Warning: material contained in this post may be detrimental to your state of denial.
I’ve just finished reading the final compromise version of Senate Bill 3930, the Military Commissions Act of 2006, which establishes military commissions for trial of “unlawful enemy combatants” under Chapter 47A of title 10 U.S.C. A close study of the bill reveals a power grab of astonishing proportions. To detail even the most important points would be an extensive task, but a few key concerns are presented here. Please take the time to read the legislation for yourself to verify these statements. A link is provided here.
http://thomas.loc.gov/cgi-bin/query/F?c109:2:./temp/~c109fZSPZH:e0:
(If it doesn’t work go to http://thomas.loc.gov/ and type “Military Commissions Act of 2006” into the text search box. Select the version enrolled as agreed to or passed by both House and Senate.)
The most prominent concern on a first reading of this legislation is the sheer magnitude of the powers given to the President and Secretary of Defense. They include:
Unlimited authority to arbitrarily determine whether any person is an unlawful enemy combatant … - Sec. 948a(1)(ii) and Sec. 948d( c)
Sole authority to convene military commissions … - Sec. 948h
Sole authority to limit the unprecedented blanket power of Chapter 47A military commissions to “adjudge any punishment not forbidden by this chapter…” - Sec. 948d(d)

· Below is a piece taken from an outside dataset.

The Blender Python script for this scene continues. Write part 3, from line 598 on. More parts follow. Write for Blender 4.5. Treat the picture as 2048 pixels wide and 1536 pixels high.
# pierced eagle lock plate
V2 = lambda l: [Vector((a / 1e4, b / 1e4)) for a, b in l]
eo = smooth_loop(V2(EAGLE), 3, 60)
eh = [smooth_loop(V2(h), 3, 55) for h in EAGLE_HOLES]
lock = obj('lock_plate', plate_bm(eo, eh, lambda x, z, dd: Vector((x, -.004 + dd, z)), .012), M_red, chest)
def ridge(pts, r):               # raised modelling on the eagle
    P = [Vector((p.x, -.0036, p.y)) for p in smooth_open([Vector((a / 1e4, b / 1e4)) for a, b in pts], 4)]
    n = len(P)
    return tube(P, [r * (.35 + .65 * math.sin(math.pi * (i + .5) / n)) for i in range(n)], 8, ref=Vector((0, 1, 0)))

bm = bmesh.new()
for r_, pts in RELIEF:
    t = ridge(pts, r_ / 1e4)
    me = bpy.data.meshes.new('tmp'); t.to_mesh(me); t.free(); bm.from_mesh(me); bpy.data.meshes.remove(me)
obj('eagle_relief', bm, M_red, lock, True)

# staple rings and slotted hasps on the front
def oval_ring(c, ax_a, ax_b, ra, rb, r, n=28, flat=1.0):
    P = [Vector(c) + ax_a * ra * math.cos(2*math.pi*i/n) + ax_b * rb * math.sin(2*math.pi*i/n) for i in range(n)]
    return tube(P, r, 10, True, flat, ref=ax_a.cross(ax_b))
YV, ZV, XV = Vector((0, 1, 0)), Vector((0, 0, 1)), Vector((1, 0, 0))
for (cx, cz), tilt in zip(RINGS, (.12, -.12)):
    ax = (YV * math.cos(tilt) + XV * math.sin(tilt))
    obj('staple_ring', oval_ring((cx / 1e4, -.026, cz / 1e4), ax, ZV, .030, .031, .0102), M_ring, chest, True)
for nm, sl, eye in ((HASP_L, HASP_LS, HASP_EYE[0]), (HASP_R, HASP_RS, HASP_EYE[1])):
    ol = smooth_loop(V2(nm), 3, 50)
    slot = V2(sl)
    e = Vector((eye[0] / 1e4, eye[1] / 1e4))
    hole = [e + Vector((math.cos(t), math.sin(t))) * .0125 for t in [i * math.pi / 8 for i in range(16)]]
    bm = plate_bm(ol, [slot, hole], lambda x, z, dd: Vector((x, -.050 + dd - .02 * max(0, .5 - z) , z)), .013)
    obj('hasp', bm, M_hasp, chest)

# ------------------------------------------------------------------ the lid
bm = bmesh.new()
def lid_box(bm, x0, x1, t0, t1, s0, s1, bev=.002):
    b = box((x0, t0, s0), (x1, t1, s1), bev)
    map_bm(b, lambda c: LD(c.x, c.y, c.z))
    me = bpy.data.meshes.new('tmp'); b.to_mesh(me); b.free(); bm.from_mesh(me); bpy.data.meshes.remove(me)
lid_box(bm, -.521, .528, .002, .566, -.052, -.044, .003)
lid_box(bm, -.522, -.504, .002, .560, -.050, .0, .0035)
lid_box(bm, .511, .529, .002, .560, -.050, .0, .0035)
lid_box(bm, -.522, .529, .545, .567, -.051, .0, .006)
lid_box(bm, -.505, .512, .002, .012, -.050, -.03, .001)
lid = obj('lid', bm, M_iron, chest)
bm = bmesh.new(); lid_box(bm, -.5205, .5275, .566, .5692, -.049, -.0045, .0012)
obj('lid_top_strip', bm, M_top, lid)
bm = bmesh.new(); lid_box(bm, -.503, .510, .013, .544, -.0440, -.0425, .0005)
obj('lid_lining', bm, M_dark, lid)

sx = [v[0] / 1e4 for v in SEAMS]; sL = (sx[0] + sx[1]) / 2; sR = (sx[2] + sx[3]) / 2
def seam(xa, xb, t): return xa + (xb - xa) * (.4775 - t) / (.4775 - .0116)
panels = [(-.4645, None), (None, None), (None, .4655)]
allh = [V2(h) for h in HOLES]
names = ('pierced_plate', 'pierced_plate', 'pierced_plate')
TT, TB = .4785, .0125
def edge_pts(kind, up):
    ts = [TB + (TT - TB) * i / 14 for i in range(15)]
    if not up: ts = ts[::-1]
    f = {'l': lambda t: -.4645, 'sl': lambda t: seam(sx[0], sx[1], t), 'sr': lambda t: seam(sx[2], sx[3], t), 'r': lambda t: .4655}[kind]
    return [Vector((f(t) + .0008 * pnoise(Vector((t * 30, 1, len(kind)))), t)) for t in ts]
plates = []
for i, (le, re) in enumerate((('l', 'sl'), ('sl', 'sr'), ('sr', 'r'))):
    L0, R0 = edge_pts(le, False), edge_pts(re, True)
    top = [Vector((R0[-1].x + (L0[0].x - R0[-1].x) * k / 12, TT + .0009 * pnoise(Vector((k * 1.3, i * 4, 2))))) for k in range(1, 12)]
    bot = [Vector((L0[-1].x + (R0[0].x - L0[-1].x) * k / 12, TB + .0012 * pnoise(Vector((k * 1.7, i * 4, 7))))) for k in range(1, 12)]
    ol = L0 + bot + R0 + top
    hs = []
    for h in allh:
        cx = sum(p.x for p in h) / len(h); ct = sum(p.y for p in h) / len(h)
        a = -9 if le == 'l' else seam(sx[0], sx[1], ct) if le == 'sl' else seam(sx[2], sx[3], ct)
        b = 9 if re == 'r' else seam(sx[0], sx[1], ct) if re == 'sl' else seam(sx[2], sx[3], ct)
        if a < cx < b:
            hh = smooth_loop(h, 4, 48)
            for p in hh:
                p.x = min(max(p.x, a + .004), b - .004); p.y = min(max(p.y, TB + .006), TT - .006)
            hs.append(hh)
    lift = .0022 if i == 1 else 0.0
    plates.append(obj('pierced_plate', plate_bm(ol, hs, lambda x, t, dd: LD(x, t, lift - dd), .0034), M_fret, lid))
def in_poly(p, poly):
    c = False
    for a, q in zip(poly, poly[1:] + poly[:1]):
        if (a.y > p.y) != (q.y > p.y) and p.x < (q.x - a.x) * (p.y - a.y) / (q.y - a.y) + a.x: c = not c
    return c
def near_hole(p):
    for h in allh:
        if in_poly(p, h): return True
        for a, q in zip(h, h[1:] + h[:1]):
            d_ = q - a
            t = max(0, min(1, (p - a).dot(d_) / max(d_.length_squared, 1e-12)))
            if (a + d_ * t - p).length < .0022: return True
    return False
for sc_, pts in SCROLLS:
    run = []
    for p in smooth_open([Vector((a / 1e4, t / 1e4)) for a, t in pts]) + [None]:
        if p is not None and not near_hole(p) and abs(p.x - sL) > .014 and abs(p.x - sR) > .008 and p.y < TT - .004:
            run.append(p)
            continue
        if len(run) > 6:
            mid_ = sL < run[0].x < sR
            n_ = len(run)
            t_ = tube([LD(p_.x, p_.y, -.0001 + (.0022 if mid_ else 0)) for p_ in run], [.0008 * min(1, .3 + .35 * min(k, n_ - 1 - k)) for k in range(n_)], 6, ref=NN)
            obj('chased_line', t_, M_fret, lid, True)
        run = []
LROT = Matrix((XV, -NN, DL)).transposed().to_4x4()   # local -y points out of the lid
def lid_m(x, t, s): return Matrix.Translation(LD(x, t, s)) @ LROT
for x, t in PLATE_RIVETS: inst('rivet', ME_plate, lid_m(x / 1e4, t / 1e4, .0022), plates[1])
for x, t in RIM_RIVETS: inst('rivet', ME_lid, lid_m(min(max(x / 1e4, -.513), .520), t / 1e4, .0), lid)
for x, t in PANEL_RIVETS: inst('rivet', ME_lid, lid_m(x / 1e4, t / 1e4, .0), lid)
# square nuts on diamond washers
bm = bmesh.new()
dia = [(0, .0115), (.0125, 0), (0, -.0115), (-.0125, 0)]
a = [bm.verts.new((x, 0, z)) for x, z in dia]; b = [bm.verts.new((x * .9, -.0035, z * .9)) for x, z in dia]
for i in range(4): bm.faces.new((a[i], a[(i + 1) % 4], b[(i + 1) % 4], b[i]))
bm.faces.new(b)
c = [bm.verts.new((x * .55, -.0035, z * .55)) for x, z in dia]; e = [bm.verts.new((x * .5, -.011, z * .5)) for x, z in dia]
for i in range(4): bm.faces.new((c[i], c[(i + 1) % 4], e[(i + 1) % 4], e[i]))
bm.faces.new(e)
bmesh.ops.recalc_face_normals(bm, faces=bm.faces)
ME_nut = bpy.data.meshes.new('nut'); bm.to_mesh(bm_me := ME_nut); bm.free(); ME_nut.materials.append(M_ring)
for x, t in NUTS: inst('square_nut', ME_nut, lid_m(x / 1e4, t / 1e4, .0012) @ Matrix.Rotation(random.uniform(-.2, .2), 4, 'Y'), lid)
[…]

Sole authority to prescribe all “procedures and rules of evidence … including elements and modes of proof, for cases triable by military commission…” as long as they are consistent with Chapter 47A U.S.C. - Sec. 949a
These are only a few of the powers reserved exclusively to the Executive branch under this legislation. Lest there should be any misunderstanding of the unlimited nature of the authority granted, SEC. 3 (950j) prohibits any court from hearing any challenge to the lawfulness of Chapter 47A military commissions generally, or to any of their proceedings, no exceptions. SEC.7 prohibits any court from hearing any action “relating to any aspect of the detention, transfer, treatment, trial, or conditions of confinement” of any alien who has been or may be determined to be an enemy combatant. The only exceptions to the Sec. 7 prohibition are the provisions of the Detainee Treatment Act of 2005 and the appeals process under this Act. In addition, the U.S. Court of Appeals for the District of Columbia (the only court which may hear appeals from Chapter 47A commissions,) may only consider whether the military commission followed its own rules and procedures, not questions of fact or evidence. - Sec. 950g
While the final version of this Act does prohibit torture and bans statements or confessions obtained by torture, it permits hearsay evidence and “coerced evidence” to be admitted at the discretion of the military judge. - Sec. 948r Combined with the limitations on the scope of review by the appellate court, this provision all but guarantees the conviction of any person the prosecution wants convicted.
But the most frightening aspect of this legislation is the apparently intentional failure to define the phrase “any person subject to this chapter …” as it occurs in Subchapter VII, Punitive Matters. While the stated purpose of the Act is to provide for the trial of “alien unlawful enemy combatants,” there are three clauses that call that purpose into question.
Sec. 948a - Definitions: Combatant Status Review Tribunals are not restricted by this Act to consideration of aliens.
Sec. 950q – Principals: In specifying persons punishable under this chapter, no mention is made of alien, national or citizenship status.
"Sec. 950v(b)(26) – WRONGFULLY AIDING THE ENEMY- Any person subject to this chapter who, in breach of an allegiance or duty to the United States, knowingly and intentionally aids an enemy of the United States, or one of the co-belligerents of the enemy, shall be punished as a military commission under this chapter may direct.” (emphasis added)
It is difficult to understand how an alien could be guilty of “breach of an allegiance or duty to the United States,” which clearly indicates that American Citizens may indeed be subjected to trial by military commission. If that is the case, an examination of Sec. 950v suggests that any common criminal could potentially be charged with terrorism, thereby losing his constitutional rights. Which, of course, means that the bill is unconstitutional. Don't let it shock you.
All in all, the bill is dangerously vague even if applied only to alien combatants, and could easily be interpreted to include foreigners engaged in the defense of their own country against the U.S. or its allies. While the injustice of such an interpretation is evident, it is worth noting that when this administration prematurely declared victory in Iraq, they endeavored to cover up their mistake by labeling as terrorists the indigenous Iraqi insurgency rather than admit that the demise of the Hussein regime was not equivalent to the restoration of peace. I make no objection to the label as applied to the Islamic jihadists who have selected Iraq as a battleground against the west, but a native Iraqi engaging in guerilla warfare against the invaders of his homeland hardly deserves to be accused of terrorism, regardless of the good intentions of the invading forces. I mention this only to highlight the fact that this law, through its extreme lack of clarity, lends a color of legality to such unjust sophistry.
The bottom line: get ready for the Brave New World, coming soon to a city near you. But remember:
“He that sitteth in the heavens shall laugh.”